Ja mam dwie synowe ale ………. za moje dobre dostałam co dostałam.Wnucząt nie wolno wziąć na ręce , broń boże na spacer – sama nie wyjdzie i dziadkom też nie pozwala.
Synów absolutnie nie bronię …tylko że tak boli serducho.
anonimowa
lampywdomu.pl 26 maja 2015 (12:58)
Gratulacje dla zwycięzców, którzy na wygraną zasłużyli.
Anna M 26 maja 2015 (12:27)
piękne…. oj nie łatwe miałaś zadanie…
Anonimowy 26 maja 2015 (11:42)
Piękne, łzy lecą naprawdę…. Dziś weryfikuję poważnie siebie jako matkę.. daleko mi jeszcze, oj daleko do mojej mamy… Ewka
Anonimowy 26 maja 2015 (11:41)
Ja również gratuluję zwyciężczyniom i ich Mamom, że tak pięknie zapisały się w ich pamięci. Chciałabym, żeby i moje dzieci kiedyś mogły mnie tak wspominać. Dziś byłam na uroczystości z okazji Dnia Matki w szkole u mojej 8-letniej córki, każde z dzieci musiało dokończyć zdania rozpoczęte przez panią: najbardziej z moją mamą lubię…najbardziej kocham moją mamę za to, że…Chciałabym, żeby moja mama…I przy tym ostatnim zdaniu struchlałam, oczekując wypowiedzi typu: "żeby mniej na mnie krzyczała, żeby miała dla mnie więcej czasu" itp., a moje kochane dziecko odpowiedziało: "chciałabym, żeby moja mama była szczęśliwa". Niezapomniana chwila:)

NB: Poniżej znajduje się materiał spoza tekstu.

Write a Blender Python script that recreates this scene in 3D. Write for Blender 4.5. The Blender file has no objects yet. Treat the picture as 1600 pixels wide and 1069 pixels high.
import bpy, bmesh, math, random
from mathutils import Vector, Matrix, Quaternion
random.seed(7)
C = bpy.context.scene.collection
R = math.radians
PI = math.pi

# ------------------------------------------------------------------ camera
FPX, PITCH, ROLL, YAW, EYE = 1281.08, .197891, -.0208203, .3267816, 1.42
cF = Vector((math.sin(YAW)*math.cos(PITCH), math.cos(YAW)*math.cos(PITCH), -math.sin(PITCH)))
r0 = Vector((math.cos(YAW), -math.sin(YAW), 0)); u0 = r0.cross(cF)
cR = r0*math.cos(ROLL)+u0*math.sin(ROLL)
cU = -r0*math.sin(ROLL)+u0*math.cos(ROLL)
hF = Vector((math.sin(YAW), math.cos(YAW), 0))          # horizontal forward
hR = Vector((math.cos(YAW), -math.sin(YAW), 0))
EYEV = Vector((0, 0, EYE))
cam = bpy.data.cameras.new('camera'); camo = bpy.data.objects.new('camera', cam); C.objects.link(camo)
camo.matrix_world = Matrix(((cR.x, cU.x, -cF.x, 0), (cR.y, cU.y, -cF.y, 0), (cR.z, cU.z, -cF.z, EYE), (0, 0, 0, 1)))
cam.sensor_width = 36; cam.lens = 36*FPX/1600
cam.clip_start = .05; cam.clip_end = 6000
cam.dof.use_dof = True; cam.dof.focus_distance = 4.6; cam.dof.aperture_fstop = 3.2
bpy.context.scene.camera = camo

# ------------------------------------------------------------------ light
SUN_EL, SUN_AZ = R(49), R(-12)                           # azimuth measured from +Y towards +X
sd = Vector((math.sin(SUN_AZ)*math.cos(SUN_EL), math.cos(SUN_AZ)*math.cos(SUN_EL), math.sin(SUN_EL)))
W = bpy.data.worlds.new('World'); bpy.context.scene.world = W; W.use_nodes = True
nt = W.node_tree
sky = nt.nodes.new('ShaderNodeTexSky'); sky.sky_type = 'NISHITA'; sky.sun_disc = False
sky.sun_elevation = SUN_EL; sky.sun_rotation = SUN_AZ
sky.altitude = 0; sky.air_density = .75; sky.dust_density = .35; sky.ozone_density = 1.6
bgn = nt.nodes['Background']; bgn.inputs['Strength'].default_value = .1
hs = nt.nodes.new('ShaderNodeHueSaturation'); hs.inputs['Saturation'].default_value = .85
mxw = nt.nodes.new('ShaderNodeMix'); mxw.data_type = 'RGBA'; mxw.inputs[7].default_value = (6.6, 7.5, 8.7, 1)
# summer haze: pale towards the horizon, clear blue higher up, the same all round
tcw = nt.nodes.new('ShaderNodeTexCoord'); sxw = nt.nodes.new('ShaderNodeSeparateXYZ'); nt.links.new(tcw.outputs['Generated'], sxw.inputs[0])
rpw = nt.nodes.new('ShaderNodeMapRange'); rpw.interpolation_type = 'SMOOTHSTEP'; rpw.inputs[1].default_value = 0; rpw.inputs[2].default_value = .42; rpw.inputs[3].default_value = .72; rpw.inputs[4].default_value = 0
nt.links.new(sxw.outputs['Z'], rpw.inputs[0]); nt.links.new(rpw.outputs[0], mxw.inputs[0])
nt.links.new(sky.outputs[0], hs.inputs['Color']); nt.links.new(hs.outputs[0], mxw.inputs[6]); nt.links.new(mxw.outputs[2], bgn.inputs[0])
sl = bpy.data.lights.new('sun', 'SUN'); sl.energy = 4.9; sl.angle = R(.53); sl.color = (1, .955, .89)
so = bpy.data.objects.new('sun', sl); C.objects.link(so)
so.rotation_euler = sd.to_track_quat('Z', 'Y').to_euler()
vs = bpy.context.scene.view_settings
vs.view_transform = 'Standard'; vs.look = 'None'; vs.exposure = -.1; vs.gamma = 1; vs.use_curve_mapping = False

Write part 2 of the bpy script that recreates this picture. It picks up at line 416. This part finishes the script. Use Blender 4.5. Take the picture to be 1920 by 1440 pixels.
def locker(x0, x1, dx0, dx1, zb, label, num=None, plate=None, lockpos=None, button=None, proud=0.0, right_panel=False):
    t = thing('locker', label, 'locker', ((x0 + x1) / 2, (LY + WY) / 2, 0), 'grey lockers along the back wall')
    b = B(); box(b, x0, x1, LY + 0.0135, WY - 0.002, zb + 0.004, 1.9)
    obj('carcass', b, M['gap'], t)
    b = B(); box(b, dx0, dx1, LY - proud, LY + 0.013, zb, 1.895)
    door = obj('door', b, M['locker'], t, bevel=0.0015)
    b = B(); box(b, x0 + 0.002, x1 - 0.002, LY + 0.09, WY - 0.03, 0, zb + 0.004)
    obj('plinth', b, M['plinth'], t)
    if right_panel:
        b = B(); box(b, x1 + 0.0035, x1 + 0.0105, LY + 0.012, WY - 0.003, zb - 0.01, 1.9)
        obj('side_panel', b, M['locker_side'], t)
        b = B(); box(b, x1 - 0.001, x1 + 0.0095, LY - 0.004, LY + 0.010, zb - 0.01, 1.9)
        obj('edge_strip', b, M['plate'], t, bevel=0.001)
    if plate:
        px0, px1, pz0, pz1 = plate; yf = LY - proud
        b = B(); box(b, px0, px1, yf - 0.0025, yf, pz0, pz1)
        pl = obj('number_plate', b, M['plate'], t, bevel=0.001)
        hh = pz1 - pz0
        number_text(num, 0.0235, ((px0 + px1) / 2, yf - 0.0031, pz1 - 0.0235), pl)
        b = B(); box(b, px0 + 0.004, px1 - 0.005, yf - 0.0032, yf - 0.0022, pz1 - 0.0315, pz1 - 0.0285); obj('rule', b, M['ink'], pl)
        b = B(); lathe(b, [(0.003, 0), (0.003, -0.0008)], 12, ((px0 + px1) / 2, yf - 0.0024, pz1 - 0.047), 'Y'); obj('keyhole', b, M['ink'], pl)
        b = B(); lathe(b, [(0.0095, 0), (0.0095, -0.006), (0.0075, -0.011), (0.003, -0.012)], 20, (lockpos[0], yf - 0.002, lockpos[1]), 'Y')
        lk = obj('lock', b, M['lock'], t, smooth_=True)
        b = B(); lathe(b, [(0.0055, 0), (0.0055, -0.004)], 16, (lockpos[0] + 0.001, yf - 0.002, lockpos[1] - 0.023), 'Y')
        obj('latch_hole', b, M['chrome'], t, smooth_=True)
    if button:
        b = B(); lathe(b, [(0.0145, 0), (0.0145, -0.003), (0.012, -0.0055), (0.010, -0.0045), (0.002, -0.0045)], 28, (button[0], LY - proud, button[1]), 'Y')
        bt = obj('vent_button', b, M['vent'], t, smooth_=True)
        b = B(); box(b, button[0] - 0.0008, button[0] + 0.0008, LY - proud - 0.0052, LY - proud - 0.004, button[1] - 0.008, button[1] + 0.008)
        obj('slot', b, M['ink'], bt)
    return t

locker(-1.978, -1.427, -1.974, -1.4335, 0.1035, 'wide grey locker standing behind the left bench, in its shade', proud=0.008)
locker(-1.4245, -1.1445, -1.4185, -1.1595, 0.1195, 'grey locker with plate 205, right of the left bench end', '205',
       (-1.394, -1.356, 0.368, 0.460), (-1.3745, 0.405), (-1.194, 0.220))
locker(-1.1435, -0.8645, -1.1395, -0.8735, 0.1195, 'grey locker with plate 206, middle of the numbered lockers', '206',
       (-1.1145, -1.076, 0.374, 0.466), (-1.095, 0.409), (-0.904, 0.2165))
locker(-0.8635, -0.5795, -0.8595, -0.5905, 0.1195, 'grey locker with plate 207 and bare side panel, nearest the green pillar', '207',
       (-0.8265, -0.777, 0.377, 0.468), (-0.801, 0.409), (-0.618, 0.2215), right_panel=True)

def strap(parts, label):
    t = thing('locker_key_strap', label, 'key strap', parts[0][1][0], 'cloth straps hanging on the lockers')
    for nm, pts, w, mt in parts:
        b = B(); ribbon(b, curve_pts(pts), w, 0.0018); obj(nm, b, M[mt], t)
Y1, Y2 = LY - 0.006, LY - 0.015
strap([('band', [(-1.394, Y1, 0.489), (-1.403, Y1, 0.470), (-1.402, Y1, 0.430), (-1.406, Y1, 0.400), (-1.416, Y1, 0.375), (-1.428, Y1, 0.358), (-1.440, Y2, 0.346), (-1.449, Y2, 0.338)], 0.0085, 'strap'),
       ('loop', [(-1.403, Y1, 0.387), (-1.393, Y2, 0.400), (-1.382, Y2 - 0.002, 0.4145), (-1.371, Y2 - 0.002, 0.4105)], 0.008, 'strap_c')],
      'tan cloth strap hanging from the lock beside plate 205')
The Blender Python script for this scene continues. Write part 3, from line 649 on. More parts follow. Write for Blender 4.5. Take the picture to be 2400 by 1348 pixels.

A więc szczęścia dla wszystkich Mam:)
Ania
Aginka 26 maja 2015 (11:06)
Gratulacje , piękne opowieści, wszyscy mamy ich tysiące. Najlepszego dla Ciebie Mamo Asiu i najlepszego dla wszystkich Mam!
KAROLINA S 26 maja 2015 (11:04)
garatuluję
popłakałam się…..a raczej zryczałam jak dziecko
Cela D 26 maja 2015 (10:48)
Gratuluję zwyciężczyniom, wzruszyłam się bardzo czytając te piękne wypowiedzi i z każdą z nich trochę się utożsamiam.